Problemas e limitações
Blockchain é uma tecnologia recente que tem despertado a atenção de vários setores pela sua capacidade de habilitar novos modelos de negócios. Entretanto, o uso da tecnologia, em especial em aplicações essenciais como no setor de energia, ainda é bastante discutido.
Um dos pontos frequentemente questionados é a capacidade de escalonamento de soluções baseadas em Blockchain, já que algoritmos de consenso em sistemas distribuídos podem demandar excesso de tempo, capacidade de processamento e energia, o que poderia inviabilizar alguns casos de uso. Soluções para esse e outros problemas técnicos têm sido propostos pela comunidade e sua eficácia será comprovada na medida em que essas soluções forem validadas pelas empresas do setor.

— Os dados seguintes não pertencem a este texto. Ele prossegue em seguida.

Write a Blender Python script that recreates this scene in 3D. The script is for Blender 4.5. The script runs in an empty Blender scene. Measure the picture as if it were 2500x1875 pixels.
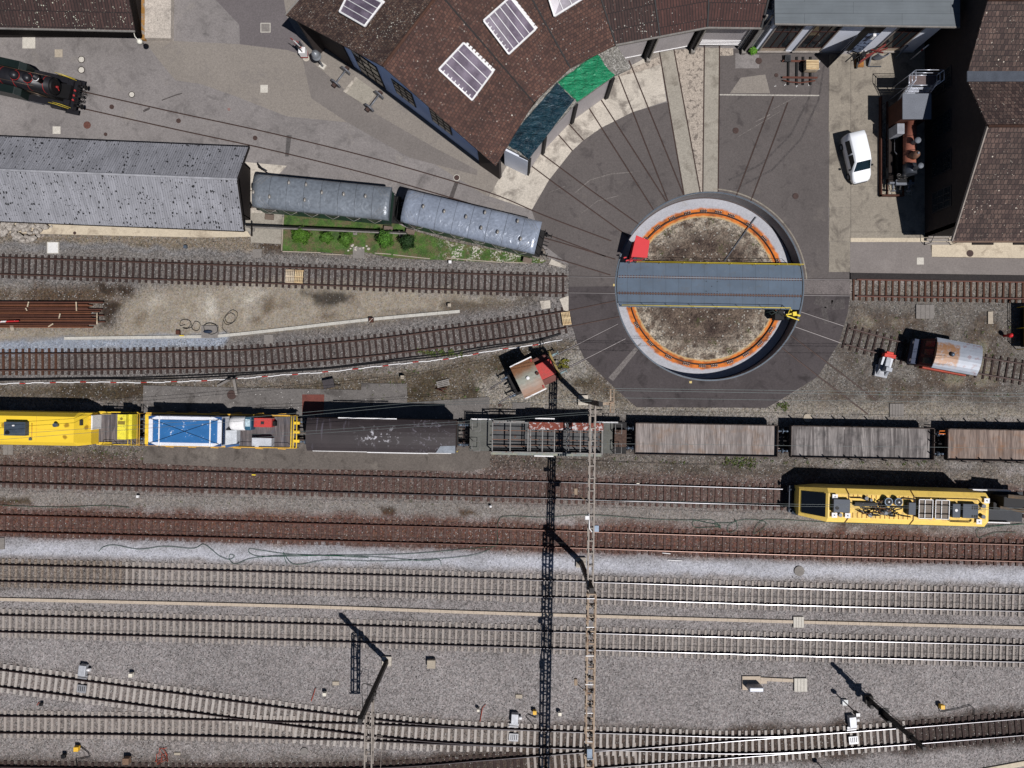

Em particular para o setor de energia, que é tradicionalmente um segmento altamente regulado, questões de regulamentação também são vistas como essenciais para que novos modelos de negócios possam ser de fato colocados em produção. Entretanto, assim como já vimos em outros setores da economia, startups e empresas do setor já estão propondo soluções baseadas em Blockchain em cenários ainda não completamente regulados. Essas propostas serão essenciais para validar a tecnologia e gerar os requisitos de regulamentação necessários a serem endereçados pelos órgãos competentes de cada país.
Em matéria recente, a Forbes apontou para a crescente participação de empresas de grande porte, criando soluções e consórcios para setores específicos, inclusive para o setor de energia elétrica, o que deve trazer maior amadurecimento para a tecnologia nos próximos anos.